A month before Bradley’s speech, U.S. Ambassador to Russia William Burns (now Deputy Secretary of State) was warned by Sergey Lavrov, Russian foreign minister then as now, that Moscow was unalterably opposed to NATO’s plan to make Ukraine a member of the military alliance, regarding that as a dire strategic threat to Russia.

We have unique insight into this critical warning, courtesy of Pvt. Chelsea (formerly Bradley) Manning and WikiLeaks, who made available the text of a State Department cable dated Feb. 1, 2008, from the U.S. Embassy in Moscow bearing the unusual title: “NYET MEANS NYET: RUSSIA’S NATO ENLARGEMENT REDLINES.”
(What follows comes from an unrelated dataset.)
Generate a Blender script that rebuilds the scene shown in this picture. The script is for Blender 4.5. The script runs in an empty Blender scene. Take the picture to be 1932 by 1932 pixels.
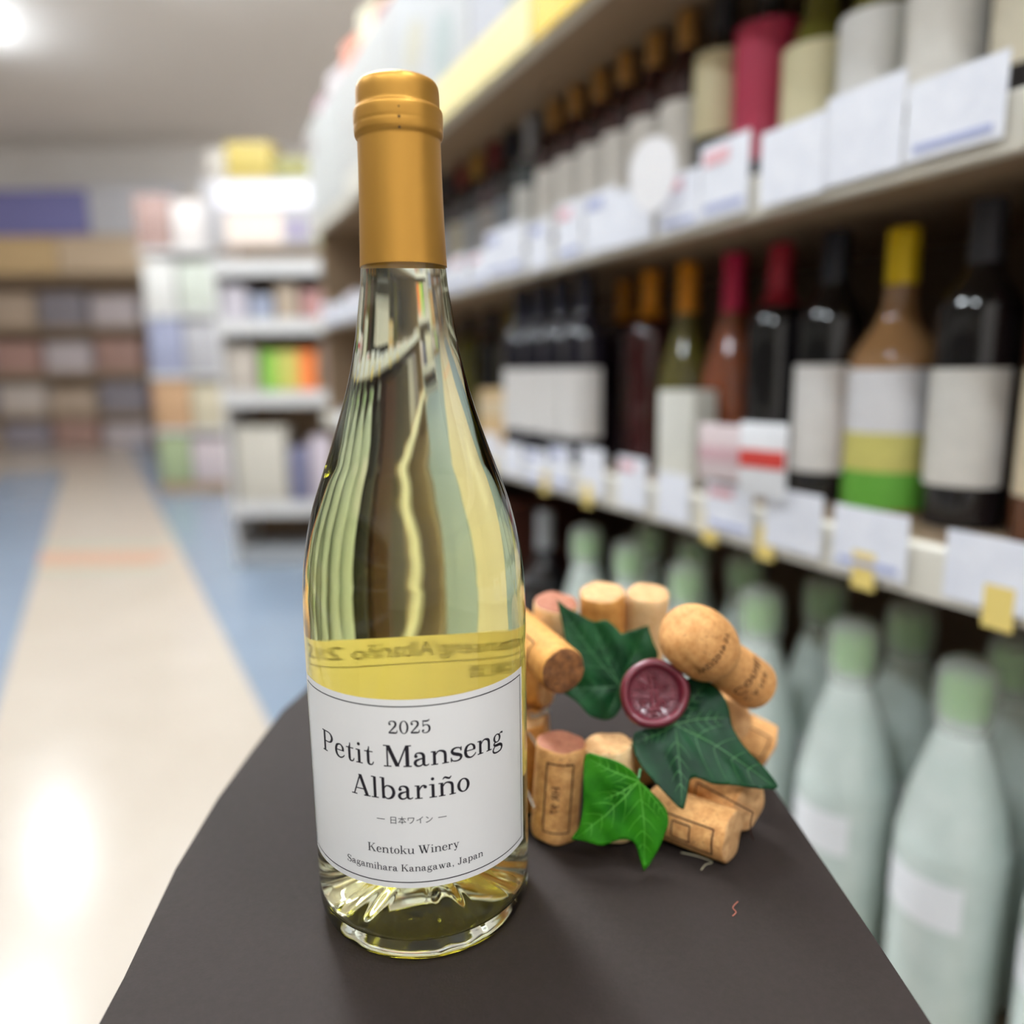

The IMMEDIATE precedence that the cable bears shows that Ambassador Burns was addressing a priority issue under active consideration in Washington. Here is Burns’s introduction to the message that he sent to Washington after his lecture from Lavrov:

“Summary. Following a muted first reaction to Ukraine’s intent to seek a NATO membership action plan at the [upcoming] Bucharest summit, Foreign Minister Lavrov and other senior officials have reiterated strong opposition, stressing that Russia would view further eastward expansion as a potential military threat. NATO enlargement, particularly to Ukraine, remains ‘an emotional and neuralgic’ issue for Russia, but strategic policy considerations also underlie strong opposition to NATO membership for Ukraine and Georgia.

“In Ukraine, these include fears that the issue could potentially split the country in two, leading to violence or even, some claim, civil war, which would force Russia to decide whether to intervene.”

Ambassador Burns continued: “Russia has made it clear that it would have to ‘seriously review’ its entire relationship with Ukraine and Georgia in the event of NATO inviting them to join. This could include major impacts on energy, economic, and political-military engagement, with possible repercussions throughout the region and into Central and Western Europe.”

In his closing comment Burns wrote: “Russia’s opposition to NATO membership for Ukraine and Georgia is both emotional and based on perceived strategic concerns about the impact on Russia’s interest in the region. … While Russian opposition to the first round of NATO enlargement in the mid-1990s was strong, Russia now feels itself able to respond more forcefully to what it perceives as actions contrary to its national interests.”

[For more details, see Consortiumnews.com’s “How NATO Jabs Russia on Ukraine.”]

But the Lavrov/Burns warning fell on deaf ears. On April 3, 2008, a NATO summit in Bucharest formally announced: “NATO welcomes Ukraine’s and Georgia’s Euro-Atlantic aspirations for membership in NATO. We agreed today that these countries will become members of NATO.”